▶ INSTRUCTIONS FOR THE TASK:
Find every line of the listing below where "part" appears, and copy it.

begin

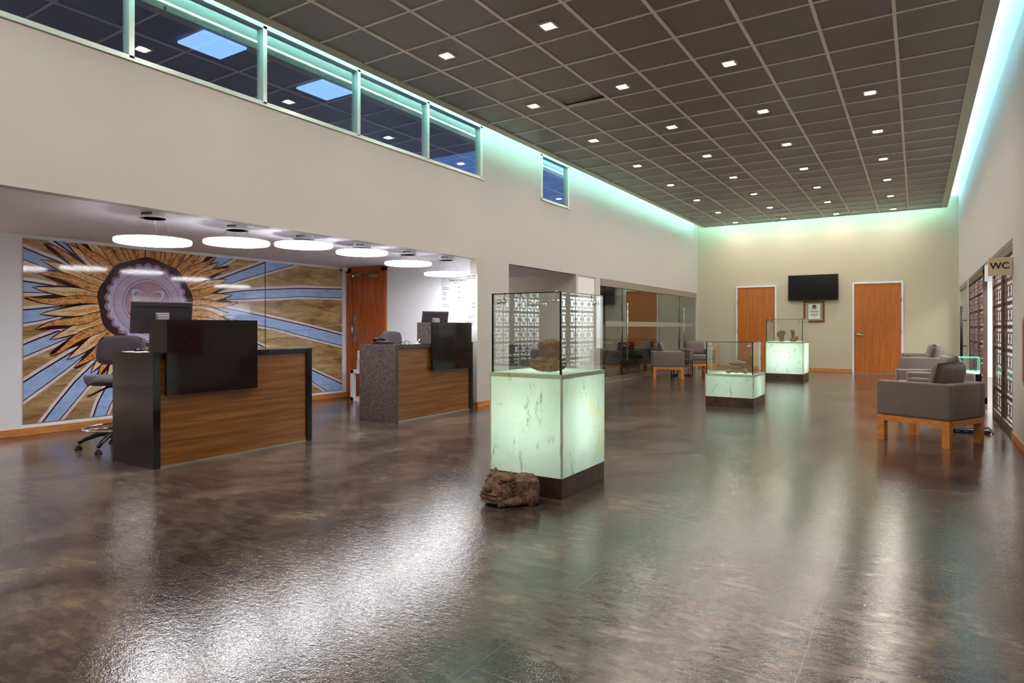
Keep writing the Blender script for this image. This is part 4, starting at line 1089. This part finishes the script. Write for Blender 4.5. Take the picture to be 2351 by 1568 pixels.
# small dark tables
r = thing('low_table', 'low black frame table between the two armchairs at the glazed wall', 'table', (-4.72, 15.22, 0), 0.2)
for sx in (-1, 1):
    for sy in (-1, 1): MB().box(sx * 0.22 - 0.012, sx * 0.22 + 0.012, sy * 0.22 - 0.012, sy * 0.22 + 0.012, 0, 0.36).build('leg', 'black', r)
MB().box(-0.235, 0.235, -0.235, 0.235, 0.36, 0.38).build('top', 'black', r, bevel=0.003)
m = MB(); m.box(-0.22, 0.22, -0.23, -0.21, 0.0, 0.02); m.box(-0.22, 0.22, 0.21, 0.23, 0.0, 0.02); m.build('floor_rail', 'black', r)
r = thing('side_table', 'dark cube side table under the glowing glass box', 'table', (0.57, 11.3, 0))
MB().box(-0.19, 0.19, -0.19, 0.19, 0.04, 0.50).build('body', 'blackgloss', r, bevel=0.004)
MB().box(-0.17, 0.17, -0.17, 0.17, 0, 0.04).build('base', 'black', r)
r = thing('lit_glass_box', 'small glass box with green glowing edges on the dark cube table', 'glass case', (0.57, 11.3, 0.50))
for a, b, c_, d_ in ((-0.17, 0.17, -0.17, -0.166), (-0.17, 0.17, 0.166, 0.17), (-0.17, -0.166, -0.166, 0.166), (0.166, 0.17, -0.166, 0.166)): MB().box(a, b, c_, d_, 0.01, 0.225).build('glass_pane', 'caseglass', r)
m = MB(); e = 0.0035
for x in (-0.17, 0.165):
    for y in (-0.17, 0.165): m.box(x, x + e, y, y + e, 0.01, 0.225)
for y in (-0.17, 0.165): m.box(-0.17, 0.17, y, y + e, 0.22, 0.226)
for x in (-0.17, 0.165): m.box(x, x + e, -0.17, 0.17, 0.22, 0.226)
m.build('edge_frame', emit('edge_glow', (0.08, 0.62, 0.36, 1), 0.5), r)
MB().box(-0.16, 0.16, -0.16, 0.16, 0.0, 0.010).build('light_base', 'mintled', r)
r = thing('power_strip', 'black power strip with cables on the floor behind the nearest armchair', 'power strip', (0.50, 8.62, 0), 0.1)
MB().box(-0.18, 0.16, -0.03, 0.03, 0, 0.04).build('housing', 'black', r, bevel=0.004)
m = MB()
for k in range(4): m.box(-0.15 + k * 0.075, -0.11 + k * 0.075, -0.033, -0.028, 0.012, 0.028)
m.build('sockets', 'greyplastic', r)
m = MB(); m.tube([(0.16, 0, 0.02), (0.2, 0.05, 0.008), (0.22, 0.25, 0.008), (0.24, 0.5, 0.008)], 0.007, 8); m.tube([(-0.18, 0, 0.02), (-0.26, 0.08, 0.008), (-0.2, 0.3, 0.008), (0.1, 0.42, 0.008), (0.24, 0.5, 0.008)], 0.006, 8); m.build('cable', 'black', r, smooth=True)

# ------------------------------------------------------------------ back wall items
tv = thing('television', 'black flat television hung high between the two orange doors', 'television', (-2.285, YB - 0.12, 1.86))
MB().box(-0.595, 0.595, 0, 0.045, 0, 0.67).build('bezel', 'black', tv, bevel=0.004)
MB().box(-0.580, 0.580, -0.004, 0.0, 0.015, 0.655).build('screen', 'blackgloss', tv)
MB().box(-0.2, 0.2, 0.045, 0.119, 0.2, 0.48).build('wall_mount', 'darkmetal', tv)
ct = thing('framed_certificate', 'framed certificate in a reddish wooden frame below the television', 'picture', (-2.27, YB - 0.03, 1.29))
m = MB(); m.box(-0.25, -0.205, 0, 0.028, 0, 0.56); m.box(0.205, 0.25, 0, 0.028, 0, 0.56); m.box(-0.205, 0.205, 0, 0.028, 0, 0.045); m.box(-0.205, 0.205, 0, 0.028, 0.515, 0.56)
m.build('frame', simple('frame_red_wood', srgb(128, 52, 24), 0.35), ct, bevel=0.004)
MB().box(-0.205, 0.205, 0.012, 0.026, 0.045, 0.515).build('mat_board', simple('sage_mat', srgb(150, 164, 128), 0.6), ct)
MB().box(-0.13, 0.15, 0.006, 0.012, 0.085, 0.47).build('diploma', 'paper', ct)
m = MB(); m.tube([(0.01 + 0.04 * math.cos(t), 0.005, 0.405 + 0.04 * math.sin(t)) for t in [2 * PI * i / 20 for i in range(20)]], 0.012, 6, closed=True); m.ell((0.01, 0.006, 0.405), (0.022, 0.004, 0.022)); m.build('seal', 'ink', ct)
m = MB()
for z, w in ((0.335, 0.07), (0.28, 0.11), (0.262, 0.09), (0.20, 0.12), (0.182, 0.08), (0.14, 0.03)): m.box(0.01 - w, 0.01 + w, 0.004, 0.0058, z - 0.004, z + 0.004)
m.build('text_lines', 'ink', ct)
r = thing('fire_cabinet', 'red metal fire cabinet at the edge of the wall beside the lattice', 'cabinet', (XR - 0.08, 6.6, 0.66))
MB().box(0, 0.079, -0.3, 0.3, 0, 0.58).build('body', 'red', r, bevel=0.004)
MB().box(-0.01, 0, -0.27, 0.27, 0.03, 0.55).build('door', 'red', r, bevel=0.003)

# ------------------------------------------------------------------ recess: desk and chair
r = thing('office_desk', 'dark stepped office desk in the recess behind the nearest glass case', 'desk', (-6.55, 10.15, 0), 0)
MB().box(-0.9, 0.75, -0.3, 0.3, 0.70, 0.74).build('top', 'black', r, bevel=0.004)
MB().box(-0.88, 0.73, 0.22, 0.28, 0, 0.70).build('modesty_panel', 'black', r)
MB().box(-0.88, -0.84, -0.28, 0.22, 0, 0.70).build('side_panel', 'black', r); MB().box(0.69, 0.73, -0.28, 0.22, 0, 0.70).build('side_panel', 'black', r)
MB().box(-0.9, 0.45, 0.05, 0.3, 0.74, 0.83).build('raised_shelf', 'black', r, bevel=0.004)
r = thing('conference_chair', 'black mesh chair with chrome loop arms in the recess behind the glass case', 'chair', (-5.78, 9.35, 0), PI / 2 + 0.35)
m = MB(); m.tube([(-0.23, -0.22, 0.02), (-0.24, 0.2, 0.02), (-0.24, 0.22, 0.06), (-0.24, -0.2, 0.44), (-0.25, -0.2, 0.66), (-0.25, 0.2, 0.68), (-0.2, 0.30, 0.95)], 0.011, 8)
m.tube([(0.23, -0.22, 0.02), (0.24, 0.2, 0.02), (0.24, 0.22, 0.06), (0.24, -0.2, 0.44), (0.25, -0.2, 0.66), (0.25, 0.2, 0.68), (0.2, 0.30, 0.95)], 0.011, 8); m.build('chrome_frame', 'chrome', r, smooth=True)
MB().box(-0.23, 0.23, -0.22, 0.2, 0.42, 0.47).build('seat', 'black', r, bevel=0.02)
m = MB(); m.obox((0, 0.27, 0.76), (0.215, 0, 0), (0, 0.012, -0.003), (0, 0.06, 0.22)); m.build('backrest', 'black', r, bevel=0.008)

# ------------------------------------------------------------------ games table
ga = math.atan2(17.35 - 17.95, -6.5 + 7.75)
gt = thing('games_table', 'long games table with splayed black legs and a red banner behind the glazed wall', 'table', (-7.10, 17.75, 0), ga)
MB().box(-0.78, 0.78, -0.38, 0.38, 0.56, 0.80).build('cabinet', 'olive', gt, bevel=0.006)
MB().box(-0.80, 0.80, -0.40, 0.40, 0.80, 0.83).build('top_rail', 'black', gt, bevel=0.004)
m = MB(); m.add([(-0.12, -0.386, 0.565), (0.60, -0.386, 0.565), (0.74, -0.386, 0.795), (0.02, -0.386, 0.795), (-0.12, -0.38, 0.565), (0.60, -0.38, 0.565), (0.74, -0.38, 0.795), (0.02, -0.38, 0.795)], [(0, 1, 2, 3), (4, 5, 6, 7), (0, 1, 5, 4), (1, 2, 6, 5), (2, 3, 7, 6), (3, 0, 4, 7)]); m.build('red_banner', 'redtop', gt)
text('lettering', 'ESPN', 0.15, (0.34, -0.388, 0.68), FACE_NEG_Y, 'paper', gt, 0.001, bold=0.003)
text('lettering', "IT'S GAME", 0.10, (-0.46, -0.382, 0.70), FACE_NEG_Y, 'paper', gt, 0.001, bold=0.001)
text('lettering', "TIME", 0.07, (-0.46, -0.382, 0.61), FACE_NEG_Y, 'frost', gt, 0.001)
for sx in (-1, 1):
    for sy in (-1, 1):
        m = MB(); m.tube([(sx * 0.52, sy * 0.30, 0.57), (sx * 0.74, sy * 0.32, 0.03)], [0.06, 0.035], 4); m.build('leg', 'black', gt)
        MB().cyl((sx * 0.745, sy * 0.32), 0.045, 0, 0.03, 16).build('foot', 'steel', gt)
MB().box(-0.62, 0.62, -0.03, 0.03, 0.26, 0.36).build('stretcher', 'black', gt, bevel=0.003)

# ------------------------------------------------------------------ downlights
DL = 'recessed downlights in the dark ceiling'
rows = ['first', 'second', 'third', 'fourth', 'fifth', 'sixth', 'seventh', 'eighth', 'ninth', 'tenth', 'eleventh', 'twelfth', 'thirteenth']
proto = None
COLX = [-4.11, -2.905, -1.69, -0.474]
coln = ['in the line nearest the reception wall', 'in the second line from the reception wall', 'in the second line from the lattice wall', 'in the line nearest the lattice wall']
for j in range(-5, 8):
    y = 5.285 + 1.808 * j
    rown = rows[7 - j]
    for i, x in enumerate(COLX):
        if i == 3 and j in (1, 0): continue
        lab = 'small square downlight, %s from the television wall, %s' % (rown, coln[i])
        if proto is None:
            r = thing('ceiling_downlight', lab, 'ceiling light', (x, y, ZC), 0, DL)
            m = MB(); q, h = 0.075, 0.056
            m.box(-q, q, -q, -h, -0.004, 0.014); m.box(-q, q, h, q, -0.004, 0.014); m.box(-q, -h, -h, h, -0.004, 0.014); m.box(h, q, -h, h, -0.004, 0.014)
            m.build('trim_ring', 'downtrim', r, bevel=0.002)
            MB().cyl((0, 0), 0.048, -0.001, 0.010, 24).build('lamp', 'downlight', r)
            proto = r
        else:
            dup(proto, (x, y, ZC), 0, lab, DL)
        lamp('downlight_beam', 'SPOT', (x, y, ZC - 0.02), DOWN_W, (1.0, 0.90, 0.78), spot_size=2.1, spot_blend=1.0, shadow_soft_size=0.05)

FILLX = [-11.6, -9.6, -7.6]  # out-of-view downlights added so their bounce brightens the low ceiling and mural
for i, x in enumerate(FILLX):
    for y in (-2.6, 0.4):
        dup(proto, (x, y, ZA), 0, 'small square fill downlight added out of view in the low ceiling of the reception, %s row, %s' % (('farthest', 'middle', 'nearest')[i], 'front' if y < 0 else 'rear'), 'added fill downlights of the low ceiling')
        lamp('low_fill_beam', 'SPOT', (x, y, ZA - 0.02), 640, (0.94, 0.95, 1.0), spot_size=1.8, spot_blend=1.0, shadow_soft_size=0.05)

# ------------------------------------------------------------------ corridor lamps, then unseen lamps added to light the other rooms
lamp('corridor_lamp', 'AREA', (1.6, 9.5, 2.55), 120, (0.86, 0.92, 1.0), shape='RECTANGLE', size=0.6, size_y=1.2)
lamp('corridor_lamp', 'AREA', (1.6, 12.6, 2.55), 105, (0.86, 0.92, 1.0), shape='RECTANGLE', size=0.6, size_y=1.2)
lamp('corridor_lamp', 'AREA', (1.6, 16.0, 2.55), 60, (1.0, 0.94, 0.86), shape='RECTANGLE', size=0.6, size_y=1.2)
lamp('recess_fill', 'POINT', (-7.3, 9.4, 1.95), 10, (1.0, 0.85, 0.72), shadow_soft_size=0.08)  # unseen lamp without a fitting, added to light the recess
lamp('games_room_fill', 'POINT', (-7.6, 15.0, 1.95), 5.5, (1.0, 0.82, 0.6), shadow_soft_size=0.1)  # unseen lamp without a fitting, added to light the games room
lamp('reception_fill_lamp', 'AREA', (-10.0, 0.5, ZA - 0.03), 40, (1.0, 0.86, 0.84), shape='SQUARE', size=0.8)  # area lamp added off view to lift the reception light
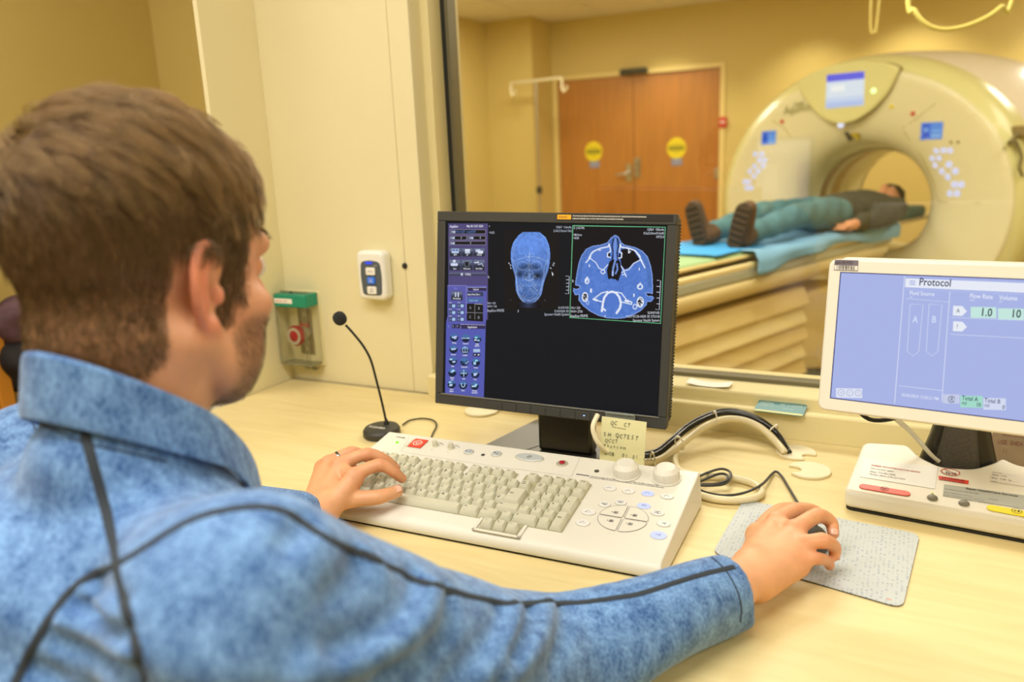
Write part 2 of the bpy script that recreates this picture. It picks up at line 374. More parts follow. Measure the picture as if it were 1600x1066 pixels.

end

▶ RESPONSE FOR THIS EXERCISE:
Keep writing the Blender script for this image. This is part 4, starting at line 1089. This part finishes the script. Write for Blender 4.5. Take the picture to be 2351 by 1568 pixels.
Write part 2 of the bpy script that recreates this picture. It picks up at line 374. More parts follow. Measure the picture as if it were 1600x1066 pixels.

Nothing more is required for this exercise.